:: Source material ::
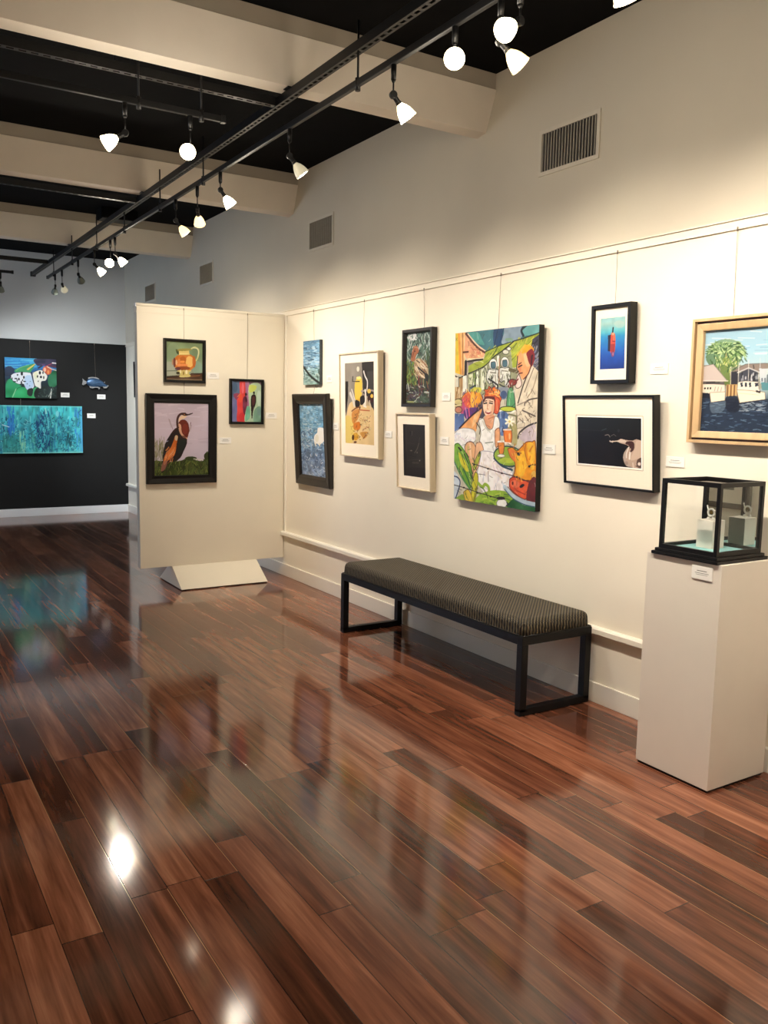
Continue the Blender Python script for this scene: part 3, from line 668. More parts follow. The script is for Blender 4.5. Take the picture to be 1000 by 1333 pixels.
# ---- heron in a dark frame
w_, h_ = .377, .549
t = picture('framed_heron_painting', 'dark framed busy painting of a tall heron among reeds, above the dark matted print', 'R', 5.045, 1.62, w_, h_, .04, .5)
ring(MB(), w_, h_, [(0, 0), (0, -.040), (.003, -.044), (.02, -.044), (.024, -.038), (.030, -.022), (.030, -.010)]).build('frame', M_brownf, t); backing(t, w_, h_, .018)
A = Art(140, 220, [(215,215),(575,165),(560,1210),(200,1245)], (70, 90, 80), seed=7)
A.grad([(0, (110,125,115)), (.3, (95,120,105)), (.6, (70,90,60)), (.8, (50,50,45)), (1, (60,75,60))]).mottle(12, 16, .9)
A.strokes(170, (210, 180, 575, 620), [(40,60,55), (170,190,185), (205,210,205), (75,110,95), (25,40,38), (130,160,150)], 13, 130, (1.1, 2.1), curve=.2)
A.strokes(50, (460, 480, 575, 900), [(60,85,50), (120,120,60), (30,45,35)], 14, 130, (1.3, 1.8)).strokes(60, (220, 600, 360, 960), [(110,140,50), (60,90,35), (140,160,80), (120,90,30)], 15, 80, (.9, 2.2))
A.poly([(300,440),(330,390),(370,400),(385,470),(350,520),(330,600),(300,620),(270,600),(280,540)], (165,100,65), True).line([(330,440),(290,560)], 10, (90,45,30)).line([(300,400),(375,420)], 8, (200,150,120)).ell(330, 470, 10, 8, (30,20,20))
A.poly([(330,600),(380,570),(440,600),(500,650),(520,740),(520,860),(470,860),(400,820),(350,800),(320,700)], (190,165,130), True).strokes(60, (330, 590, 510, 850), [(235,220,195), (60,45,40), (160,120,90), (215,190,150), (120,80,60)], 10, 80, (.5, 1.3))
A.line([(375,700),(430,750),(500,800)], 16, (25,22,22), True).poly([(470,780),(520,800),(520,900),(480,880)], (30,35,30), True)
A.line([(385,830),(390,950),(400,1100)], 15, (140,30,50)).line([(425,850),(425,960),(430,1090)], 12, (110,30,45)).line([(500,900),(520,1000),(505,1060)], 14, (150,95,45)).line([(450,850),(455,980)], 8, (190,160,110))
A.strokes(110, (205, 960, 560, 1230), [(25,22,30), (70,60,80), (120,135,125), (60,85,50), (190,195,180), (90,60,50)], 12, 60, curve=.6).ell(460, 1150, 70, 45, (70,90,70), al=.7).ell(500, 1055, 40, 14, (190,195,185)).line([(225,950),(245,1050)], 12, (215,220,215)).line([(210,970),(212,1030)], 9, (190,200,210)).line([(225,1220),(310,1215)], 16, (160,165,110)).line([(545,1120),(545,1200)], 9, (170,180,180))
A.strokes(14, (230, 200, 350, 300), [(225,225,225)], 16, 50)
A.build('painted_surface', -.157, .158, .027, .523, -.019, M_art, t); wire(t, h_, 2.44-1.62, .5, .03)

# ---- dark print in white mat
w_, h_ = .44, .547
t = picture('framed_dark_print', 'very dark print in a wide white mat and thin pale frame, below the heron painting', 'R', 5.046, 1.029, w_, h_, .045, 2.5)
ring(MB(), w_, h_, [(0, 0), (0, -.045), (.002, -.047), (.009, -.047), (.010, -.034), (.010, -.010)]).build('frame', M_grayw, t); backing(t, w_, h_, .03, .010)
A0 = (-.136, .145, .094, .468)
window(MB(), w_-.018, h_-.01, *A0, -.034).build('mat_board', M_matb, t)
A = Art(100, 170, [(165,250),(485,250),(500,1025),(185,985)], (46, 40, 34), seed=8); A.mottle(4, 6, .25)
A.poly([(165,250),(205,250),(225,1000),(185,985)], (28,22,20)).line([(205,300),(215,640)], 7, (75,70,62), True).line([(270,360),(280,400)], 16, (18,16,16)).line([(295,350),(290,410)], 8, (95,90,78)).line([(395,520),(370,600),(335,660)], 11, (98,92,80), True).line([(405,440),(395,500)], 7, (80,76,66)).ell(285, 630, 18, 9, (110,104,90)).ell(370, 655, 10, 14, (105,100,88)).ell(408, 770, 9, 9, (150,145,130))
A.poly([(300,790),(395,790),(395,815),(300,815)], (72,66,56)).line([(235,770),(480,745)], 5, (70,66,56)).line([(230,520),(330,530)], 5, (66,60,50)).line([(240,690),(350,720)], 8, (26,22,20)).poly([(230,870),(480,870),(495,1015),(235,990)], (30,20,20), al=.6)
A.build('print', *A0, -.0335, M_print, t)

# ---- the big colourful canvas (sheet coordinates of the drawing below)
w_, h_ = .806, 1.09
t = picture('colourful_painting', 'large unframed colourful painting with red-haired woman, man in cream coat and orange cow', 'R', 4.158, 1.013, w_, h_, .04, 1.3)
bx('stretched_canvas', M_blk, -w_/2, w_/2, -.040, 0, 0, h_, t, .0015)
A = Art(300, 470, [(13,200),(930,99),(886,2124),(10,2001)], (205, 200, 180), seed=11); A.lk = 1.4
P, L, E = A.poly, A.line, A.ell
P([(0,180),(940,80),(940,260),(620,330),(480,350),(340,410),(120,200)], (62,112,122), tex=30)
P([(440,140),(520,130),(530,320),(460,340),(430,300)], (42,72,108), True, tex=20); P([(560,130),(720,110),(740,240),(600,300),(520,310),(545,200)], (128,148,165), True, tex=30); E(600,270,45,20,(120,160,110),al=.6); P([(150,200),(260,190),(300,260),(330,330),(230,300)], (85,158,150), True, tex=20)
P([(770,110),(940,90),(925,200),(770,230),(740,190)], (92,152,152), tex=30); L([(790,110),(735,165),(755,225)], 16, (22,38,45), True); L([(480,150),(440,330)], 8, (28,52,80)); L([(540,150),(500,300)], 10, (30,60,95)); L([(250,190),(265,270)],5,(130,170,160))
P([(0,190),(68,195),(85,660),(0,630)], (226,186,52)); P([(60,190),(128,190),(122,670),(75,655)], (232,180,110)); L([(52,210),(75,640)], 18, (225,150,50)); L([(92,200),(100,650)], 8, (150,95,60)); L([(112,210),(118,660)], 6, (245,215,175)); L([(28,205),(40,600)],12,(205,190,60))
P([(125,200),(200,290),(345,410),(315,480),(150,505),(110,420)], (228,165,125), tex=50); L([(128,205),(200,295),(265,365),(340,412)], 14, (92,48,34), True); L([(150,205),(215,285),(275,345),(345,396)], 8, (240,205,175), True); L([(100,410),(155,405)], 12, (95,50,30)); A.strokes(30,(150,330,300,460),[(245,205,150),(200,120,95)],8,22)
P([(145,478),(325,466),(320,490),(150,510)], (242,220,180)); L([(150,512),(250,494),(315,490)], 14, (26,18,16)); L([(130,515),(128,665)], 24, (32,24,24)); L([(150,520),(150,650)], 8, (150,120,120)); P([(155,520),(220,505),(200,560),(160,600)], (95,88,92), al=.7)
P([(155,640),(158,560),(230,520),(325,492),(345,410),(400,370),(480,345),(620,300),(930,190),(925,240),(880,310),(800,340),(760,360),(690,430),(690,570),(640,580),(615,340),(520,400),(440,455),(330,560)], (158,172,52), tex=40)
A.strokes(60,(350,360,640,520),[(190,195,80),(105,125,35),(130,150,45)],8,60,(2.0,2.6)); A.strokes(36,(640,260,860,480),[(190,190,60),(110,120,30),(205,200,80)],8,90,(1.7,2.4)); L([(925,195),(760,255),(640,290)],7,(30,38,30)); L([(480,345),(430,440)],7,(60,75,30)); L([(340,405),(480,343),(620,296)],6,(35,50,35))
L([(160,645),(330,565),(440,455),(520,400),(650,290)], 9, (30,32,26), True)
P([(155,655),(330,575),(440,465),(520,405),(612,345),(640,585),(690,580),(690,700),(640,840),(480,900),(160,860)], (148,152,118), tex=50)
P([(0,700),(98,690),(98,1000),(0,1000)], (192,160,112), tex=30); L([(0,660),(60,690),(120,662)], 9, (40,34,28), True); A.strokes(16,(15,720,90,960),[(225,205,165),(150,110,65)],9,120,(1.45,1.7))
for q,c in (((18,690,55,790),(225,222,205)),((102,672,145,845),(238,240,228)),((165,655,212,760),(222,226,188)),((212,640,240,800),(118,140,72)),((245,625,275,830),(236,242,222)),((300,590,335,820),(230,234,212)),((340,560,370,690),(205,208,180)),((470,450,500,560),(235,238,225))):
    P([(q[0],q[1]),(q[2],q[1]-10),(q[2],q[3]),(q[0],q[3])], c); L([(q[2],q[1]-10),(q[2]+2,q[3])], 6, (52,54,42))
A.strokes(30,(160,600,360,830),[(60,66,40),(90,110,60),(240,244,230)],6,50,(1.3,1.8)); L([(180,800),(240,770)],10,(30,40,50)); E(200,800,26,12,(70,90,110))
for x,y in ((430,540),(556,520)):
    P([(x-50,y+55),(x-70,y+110),(x-72,y+165),(x-40,y+215),(x-5,y+200),(x+5,y+260),(x+48,y+245),(x+60,y+170),(x+62,y+100),(x+45,y+55)], (228,230,222), True, (58,62,56), 6, tex=25)
    E(x,y,44,62,(240,241,236),(90,92,86),4); P([(x-24,y-22),(x+20,y-26),(x+26,y+30),(x+10,y+48),(x-14,y+46),(x-26,y+24)],(70,104,118),True,(52,60,64),4,tex=50); L([(x-30,y+90),(x+30,y+95)],6,(95,92,70)); L([(x-20,y+130),(x-30,y+200)],6,(90,88,75)); L([(x+22,y+120),(x+30,y+190)],6,(120,118,96))
E(565,405,34,26,(222,222,205),(60,60,50),4); E(600,370,22,20,(235,235,225),(60,60,50),4); L([(496,480),(494,740)],9,(182,140,110)); L([(610,600),(690,620)],22,(98,90,60))
P([(470,800),(600,800),(600,900),(500,920)],(140,150,165),True,tex=40); E(545,870,35,45,(70,90,130)); L([(380,700),(470,760),(480,800)],12,(30,28,30),True); L([(500,760),(560,780),(600,700)],8,(40,42,40),True)
P([(850,270),(940,200),(925,620),(865,560),(850,420)], (82,80,92), tex=60); A.strokes(24,(850,260,920,580),[(30,28,36),(150,150,140),(120,120,150)],8,60,(1.8,2.6))
P([(845,545),(915,610),(905,1200),(885,1410),(800,1390),(700,1340),(665,1250),(665,1100),(660,960),(668,830),(690,790),(740,720),(800,640)], (226,214,190), tex=16)
L([(845,548),(800,650),(745,800),(700,960)], 9, (58,48,42), True); L([(868,580),(815,720),(770,840)], 6, (120,104,88), True); L([(912,620),(860,800),(800,900)],6,(150,130,105),True); L([(905,905),(830,920),(780,950),(770,985)], 8, (62,50,44), True); L([(690,985),(790,940)],7,(150,135,120)); L([(750,1040),(820,1070),(885,1100)], 8, (70,60,56), True); L([(668,980),(690,1100),(680,1240)],7,(120,106,92),True); L([(700,1340),(720,1280),(800,1210),(895,1170)], 11, (48,42,52), True)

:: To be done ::
Check each line above for the word "picture" and copy the ones that have it.

:: Full output ::
Continue the Blender Python script for this scene: part 3, from line 668. More parts follow. The script is for Blender 4.5. Take the picture to be 1000 by 1333 pixels.
t = picture('framed_heron_painting', 'dark framed busy painting of a tall heron among reeds, above the dark matted print', 'R', 5.045, 1.62, w_, h_, .04, .5)
t = picture('framed_dark_print', 'very dark print in a wide white mat and thin pale frame, below the heron painting', 'R', 5.046, 1.029, w_, h_, .045, 2.5)
t = picture('colourful_painting', 'large unframed colourful painting with red-haired woman, man in cream coat and orange cow', 'R', 4.158, 1.013, w_, h_, .04, 1.3)